— START —
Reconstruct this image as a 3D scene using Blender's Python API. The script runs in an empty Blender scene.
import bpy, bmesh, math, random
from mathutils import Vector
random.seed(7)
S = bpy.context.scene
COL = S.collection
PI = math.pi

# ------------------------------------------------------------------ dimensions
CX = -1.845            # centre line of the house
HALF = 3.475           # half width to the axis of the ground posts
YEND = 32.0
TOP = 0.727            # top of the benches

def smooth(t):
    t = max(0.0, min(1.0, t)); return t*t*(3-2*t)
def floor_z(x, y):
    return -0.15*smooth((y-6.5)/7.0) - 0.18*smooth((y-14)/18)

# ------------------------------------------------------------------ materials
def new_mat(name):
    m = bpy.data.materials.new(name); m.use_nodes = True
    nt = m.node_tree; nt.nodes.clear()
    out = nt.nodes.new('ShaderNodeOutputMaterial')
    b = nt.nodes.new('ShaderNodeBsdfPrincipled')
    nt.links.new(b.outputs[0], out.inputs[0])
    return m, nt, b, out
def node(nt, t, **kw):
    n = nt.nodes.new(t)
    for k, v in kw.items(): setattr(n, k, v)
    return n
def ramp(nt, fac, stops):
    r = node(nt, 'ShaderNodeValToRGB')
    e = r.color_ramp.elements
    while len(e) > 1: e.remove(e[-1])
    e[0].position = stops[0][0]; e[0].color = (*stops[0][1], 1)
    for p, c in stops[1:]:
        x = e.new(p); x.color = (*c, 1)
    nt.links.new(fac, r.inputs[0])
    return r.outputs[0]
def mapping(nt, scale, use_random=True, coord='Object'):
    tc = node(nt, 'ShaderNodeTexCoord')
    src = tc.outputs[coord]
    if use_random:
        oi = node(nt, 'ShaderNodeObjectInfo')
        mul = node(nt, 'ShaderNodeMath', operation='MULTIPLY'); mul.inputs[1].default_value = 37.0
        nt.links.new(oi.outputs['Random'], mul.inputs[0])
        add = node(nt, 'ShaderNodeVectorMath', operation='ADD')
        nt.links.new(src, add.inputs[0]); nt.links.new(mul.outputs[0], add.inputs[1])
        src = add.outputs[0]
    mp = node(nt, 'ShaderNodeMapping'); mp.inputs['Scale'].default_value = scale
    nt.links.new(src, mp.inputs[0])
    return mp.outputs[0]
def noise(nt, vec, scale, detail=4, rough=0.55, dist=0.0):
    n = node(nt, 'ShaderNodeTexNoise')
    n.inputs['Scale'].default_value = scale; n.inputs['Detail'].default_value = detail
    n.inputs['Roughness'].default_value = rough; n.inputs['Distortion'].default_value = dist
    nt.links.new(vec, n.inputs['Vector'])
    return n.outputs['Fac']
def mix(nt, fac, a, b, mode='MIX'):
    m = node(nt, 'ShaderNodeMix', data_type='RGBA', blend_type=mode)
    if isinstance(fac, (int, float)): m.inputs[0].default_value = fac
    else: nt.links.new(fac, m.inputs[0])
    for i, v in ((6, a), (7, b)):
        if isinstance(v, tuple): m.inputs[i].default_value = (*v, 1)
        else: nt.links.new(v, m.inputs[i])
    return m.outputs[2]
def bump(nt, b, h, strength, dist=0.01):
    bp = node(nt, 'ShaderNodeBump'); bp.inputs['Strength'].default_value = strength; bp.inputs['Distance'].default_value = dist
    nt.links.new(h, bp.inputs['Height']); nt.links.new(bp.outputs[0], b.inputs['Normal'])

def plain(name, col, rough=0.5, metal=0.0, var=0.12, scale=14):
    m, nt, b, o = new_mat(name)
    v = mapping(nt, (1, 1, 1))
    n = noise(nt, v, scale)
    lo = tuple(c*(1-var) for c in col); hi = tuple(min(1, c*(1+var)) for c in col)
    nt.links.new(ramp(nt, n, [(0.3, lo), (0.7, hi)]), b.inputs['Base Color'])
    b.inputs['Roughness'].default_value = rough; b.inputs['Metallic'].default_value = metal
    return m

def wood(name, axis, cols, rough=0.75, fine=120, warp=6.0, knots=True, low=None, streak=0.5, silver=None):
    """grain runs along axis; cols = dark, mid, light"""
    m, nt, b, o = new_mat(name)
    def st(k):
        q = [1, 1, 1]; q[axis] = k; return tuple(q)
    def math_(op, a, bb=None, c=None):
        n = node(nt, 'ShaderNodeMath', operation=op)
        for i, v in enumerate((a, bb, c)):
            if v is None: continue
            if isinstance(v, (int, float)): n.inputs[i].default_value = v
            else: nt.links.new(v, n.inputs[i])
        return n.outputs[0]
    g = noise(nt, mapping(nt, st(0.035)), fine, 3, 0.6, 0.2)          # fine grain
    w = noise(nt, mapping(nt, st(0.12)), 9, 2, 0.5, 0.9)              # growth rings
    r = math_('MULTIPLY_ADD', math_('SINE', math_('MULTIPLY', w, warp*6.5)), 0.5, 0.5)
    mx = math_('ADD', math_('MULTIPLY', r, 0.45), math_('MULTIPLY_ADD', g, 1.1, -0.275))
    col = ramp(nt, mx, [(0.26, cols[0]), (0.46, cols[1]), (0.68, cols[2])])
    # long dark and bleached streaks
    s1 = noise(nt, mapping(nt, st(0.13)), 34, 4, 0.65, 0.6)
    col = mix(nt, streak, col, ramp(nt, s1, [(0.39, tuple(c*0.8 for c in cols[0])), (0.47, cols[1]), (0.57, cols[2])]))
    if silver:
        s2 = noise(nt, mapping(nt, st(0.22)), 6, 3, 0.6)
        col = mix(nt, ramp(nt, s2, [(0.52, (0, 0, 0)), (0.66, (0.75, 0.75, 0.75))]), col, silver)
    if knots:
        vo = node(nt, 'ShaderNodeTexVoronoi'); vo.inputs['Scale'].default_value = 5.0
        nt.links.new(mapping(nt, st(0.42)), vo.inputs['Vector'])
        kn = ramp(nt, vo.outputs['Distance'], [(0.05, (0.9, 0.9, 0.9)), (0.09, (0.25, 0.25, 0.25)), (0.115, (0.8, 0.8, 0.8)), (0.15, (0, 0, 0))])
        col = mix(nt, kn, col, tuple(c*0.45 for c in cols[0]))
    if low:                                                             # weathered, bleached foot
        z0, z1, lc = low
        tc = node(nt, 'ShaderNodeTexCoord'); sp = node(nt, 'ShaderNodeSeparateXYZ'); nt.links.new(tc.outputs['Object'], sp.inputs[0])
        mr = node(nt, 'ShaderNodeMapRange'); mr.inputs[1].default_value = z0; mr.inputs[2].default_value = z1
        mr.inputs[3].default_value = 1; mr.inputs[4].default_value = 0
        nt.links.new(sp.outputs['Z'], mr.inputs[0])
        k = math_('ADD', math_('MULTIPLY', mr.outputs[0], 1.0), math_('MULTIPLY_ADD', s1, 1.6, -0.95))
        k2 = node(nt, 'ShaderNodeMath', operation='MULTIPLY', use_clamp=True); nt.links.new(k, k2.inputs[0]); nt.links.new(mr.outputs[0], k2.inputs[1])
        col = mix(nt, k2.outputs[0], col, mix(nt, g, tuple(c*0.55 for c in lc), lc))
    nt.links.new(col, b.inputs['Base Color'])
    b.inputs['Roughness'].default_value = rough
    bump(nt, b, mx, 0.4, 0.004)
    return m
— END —
### STATED EXERCISE
Set every line of the listing down word for word.

### FINAL ANSWER
Reconstruct this image as a 3D scene using Blender's Python API. The script runs in an empty Blender scene.
import bpy, bmesh, math, random
from mathutils import Vector
random.seed(7)
S = bpy.context.scene
COL = S.collection
PI = math.pi

# ------------------------------------------------------------------ dimensions
CX = -1.845            # centre line of the house
HALF = 3.475           # half width to the axis of the ground posts
YEND = 32.0
TOP = 0.727            # top of the benches

def smooth(t):
    t = max(0.0, min(1.0, t)); return t*t*(3-2*t)
def floor_z(x, y):
    return -0.15*smooth((y-6.5)/7.0) - 0.18*smooth((y-14)/18)

# ------------------------------------------------------------------ materials
def new_mat(name):
    m = bpy.data.materials.new(name); m.use_nodes = True
    nt = m.node_tree; nt.nodes.clear()
    out = nt.nodes.new('ShaderNodeOutputMaterial')
    b = nt.nodes.new('ShaderNodeBsdfPrincipled')
    nt.links.new(b.outputs[0], out.inputs[0])
    return m, nt, b, out
def node(nt, t, **kw):
    n = nt.nodes.new(t)
    for k, v in kw.items(): setattr(n, k, v)
    return n
def ramp(nt, fac, stops):
    r = node(nt, 'ShaderNodeValToRGB')
    e = r.color_ramp.elements
    while len(e) > 1: e.remove(e[-1])
    e[0].position = stops[0][0]; e[0].color = (*stops[0][1], 1)
    for p, c in stops[1:]:
        x = e.new(p); x.color = (*c, 1)
    nt.links.new(fac, r.inputs[0])
    return r.outputs[0]
def mapping(nt, scale, use_random=True, coord='Object'):
    tc = node(nt, 'ShaderNodeTexCoord')
    src = tc.outputs[coord]
    if use_random:
        oi = node(nt, 'ShaderNodeObjectInfo')
        mul = node(nt, 'ShaderNodeMath', operation='MULTIPLY'); mul.inputs[1].default_value = 37.0
        nt.links.new(oi.outputs['Random'], mul.inputs[0])
        add = node(nt, 'ShaderNodeVectorMath', operation='ADD')
        nt.links.new(src, add.inputs[0]); nt.links.new(mul.outputs[0], add.inputs[1])
        src = add.outputs[0]
    mp = node(nt, 'ShaderNodeMapping'); mp.inputs['Scale'].default_value = scale
    nt.links.new(src, mp.inputs[0])
    return mp.outputs[0]
def noise(nt, vec, scale, detail=4, rough=0.55, dist=0.0):
    n = node(nt, 'ShaderNodeTexNoise')
    n.inputs['Scale'].default_value = scale; n.inputs['Detail'].default_value = detail
    n.inputs['Roughness'].default_value = rough; n.inputs['Distortion'].default_value = dist
    nt.links.new(vec, n.inputs['Vector'])
    return n.outputs['Fac']
def mix(nt, fac, a, b, mode='MIX'):
    m = node(nt, 'ShaderNodeMix', data_type='RGBA', blend_type=mode)
    if isinstance(fac, (int, float)): m.inputs[0].default_value = fac
    else: nt.links.new(fac, m.inputs[0])
    for i, v in ((6, a), (7, b)):
        if isinstance(v, tuple): m.inputs[i].default_value = (*v, 1)
        else: nt.links.new(v, m.inputs[i])
    return m.outputs[2]
def bump(nt, b, h, strength, dist=0.01):
    bp = node(nt, 'ShaderNodeBump'); bp.inputs['Strength'].default_value = strength; bp.inputs['Distance'].default_value = dist
    nt.links.new(h, bp.inputs['Height']); nt.links.new(bp.outputs[0], b.inputs['Normal'])

def plain(name, col, rough=0.5, metal=0.0, var=0.12, scale=14):
    m, nt, b, o = new_mat(name)
    v = mapping(nt, (1, 1, 1))
    n = noise(nt, v, scale)
    lo = tuple(c*(1-var) for c in col); hi = tuple(min(1, c*(1+var)) for c in col)
    nt.links.new(ramp(nt, n, [(0.3, lo), (0.7, hi)]), b.inputs['Base Color'])
    b.inputs['Roughness'].default_value = rough; b.inputs['Metallic'].default_value = metal
    return m

def wood(name, axis, cols, rough=0.75, fine=120, warp=6.0, knots=True, low=None, streak=0.5, silver=None):
    """grain runs along axis; cols = dark, mid, light"""
    m, nt, b, o = new_mat(name)
    def st(k):
        q = [1, 1, 1]; q[axis] = k; return tuple(q)
    def math_(op, a, bb=None, c=None):
        n = node(nt, 'ShaderNodeMath', operation=op)
        for i, v in enumerate((a, bb, c)):
            if v is None: continue
            if isinstance(v, (int, float)): n.inputs[i].default_value = v
            else: nt.links.new(v, n.inputs[i])
        return n.outputs[0]
    g = noise(nt, mapping(nt, st(0.035)), fine, 3, 0.6, 0.2)          # fine grain
    w = noise(nt, mapping(nt, st(0.12)), 9, 2, 0.5, 0.9)              # growth rings
    r = math_('MULTIPLY_ADD', math_('SINE', math_('MULTIPLY', w, warp*6.5)), 0.5, 0.5)
    mx = math_('ADD', math_('MULTIPLY', r, 0.45), math_('MULTIPLY_ADD', g, 1.1, -0.275))
    col = ramp(nt, mx, [(0.26, cols[0]), (0.46, cols[1]), (0.68, cols[2])])
    # long dark and bleached streaks
    s1 = noise(nt, mapping(nt, st(0.13)), 34, 4, 0.65, 0.6)
    col = mix(nt, streak, col, ramp(nt, s1, [(0.39, tuple(c*0.8 for c in cols[0])), (0.47, cols[1]), (0.57, cols[2])]))
    if silver:
        s2 = noise(nt, mapping(nt, st(0.22)), 6, 3, 0.6)
        col = mix(nt, ramp(nt, s2, [(0.52, (0, 0, 0)), (0.66, (0.75, 0.75, 0.75))]), col, silver)
    if knots:
        vo = node(nt, 'ShaderNodeTexVoronoi'); vo.inputs['Scale'].default_value = 5.0
        nt.links.new(mapping(nt, st(0.42)), vo.inputs['Vector'])
        kn = ramp(nt, vo.outputs['Distance'], [(0.05, (0.9, 0.9, 0.9)), (0.09, (0.25, 0.25, 0.25)), (0.115, (0.8, 0.8, 0.8)), (0.15, (0, 0, 0))])
        col = mix(nt, kn, col, tuple(c*0.45 for c in cols[0]))
    if low:                                                             # weathered, bleached foot
        z0, z1, lc = low
        tc = node(nt, 'ShaderNodeTexCoord'); sp = node(nt, 'ShaderNodeSeparateXYZ'); nt.links.new(tc.outputs['Object'], sp.inputs[0])
        mr = node(nt, 'ShaderNodeMapRange'); mr.inputs[1].default_value = z0; mr.inputs[2].default_value = z1
        mr.inputs[3].default_value = 1; mr.inputs[4].default_value = 0
        nt.links.new(sp.outputs['Z'], mr.inputs[0])
        k = math_('ADD', math_('MULTIPLY', mr.outputs[0], 1.0), math_('MULTIPLY_ADD', s1, 1.6, -0.95))
        k2 = node(nt, 'ShaderNodeMath', operation='MULTIPLY', use_clamp=True); nt.links.new(k, k2.inputs[0]); nt.links.new(mr.outputs[0], k2.inputs[1])
        col = mix(nt, k2.outputs[0], col, mix(nt, g, tuple(c*0.55 for c in lc), lc))
    nt.links.new(col, b.inputs['Base Color'])
    b.inputs['Roughness'].default_value = rough
    bump(nt, b, mx, 0.4, 0.004)
    return m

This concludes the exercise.